Every country has its own specific cuisine and with that comes the stranger side of the menu. Wherever you travel to, you’re sure to come across food that will be totally new to you that you may be apprehensive to try. But you never know, it could be completely worth it and become your new favorite! With that in mind, today’s post is all about the weirdest foods to try in Spain. Do you dare to take the plunge?

Goose barnacles

1. Goose Barnacles

Funnily enough, they have approximately nothing to do with geese. Also known as Pedunculata or percebes, goose barnacles are filter-feeding crustaceans that attach themselves to rocks and cliff faces and are usually found on the coast of the oceans. Unsurprising, seeing as they’re crustaceans. They’re seen as a delicacy in Spain and Portugal, and despite being widely consumed throughout, they’re extremely expensive. This is because they usually live in spots that are difficult to reach, so a lot of risk is involved for those who collect them. Before serving, percebes are boiled in brine and served whole. In order to eat them, you remove the innards from their scaly case, remove the claw and eat the remainder. Feeling brave? They’re more appetizing than they sound, we promise!


2. Angulas/Gulas

Don’t be fooled, this does look like a plate of spaghetti, but it couldn’t be further from that! What you see above is a portion of skinned baby eels, also known as angulas, which are another expensive delicacy in Spain. The usual way to make them is to sauté them in olive oil, adding plenty of garlic for a delicious flavour. If splashing out isn’t your thing, you can also get a less expensive alternative called gulas, which is equally as delicious but nicer to your wallet. These are made from surimi, which is a Japanese word for minced fish. Spain is known worldwide for its delicious seafood, so why is this any different? Strange as it may be, there’s every chance of it being delicious too!


3. Breadcrumbs/Migas

But not in the way you’re expecting them! We usually know breadcrumbs as the main ingredient in two specific meals: stuffing, or desserts. The Spanish equivalent is known as migas and is served savoury on its own. They’re usually fried with paprika, garlic and olive oil, and make a wholesome and filling main course that’s enjoyed throughout Spain.
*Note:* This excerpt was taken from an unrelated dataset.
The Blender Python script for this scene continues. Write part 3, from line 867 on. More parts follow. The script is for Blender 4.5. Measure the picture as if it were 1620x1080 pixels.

If you plan on potentially making it yourself, it’s best to use bread that’s somewhat stale, as the finished meal will stay together better. The bread is moistened and left to set for 20 minutes. Olive oil and garlic are added to a frying pan to coat it, ensuring that the bread picks up all of the flavor. When you add the bread, stir is constantly and break it up into smaller pieces until it resembles the consistency of breadcrumbs. The end result should be soft on the inside and crispy on the outside. Serve with pepper and chorizo sausage, and dinner is served!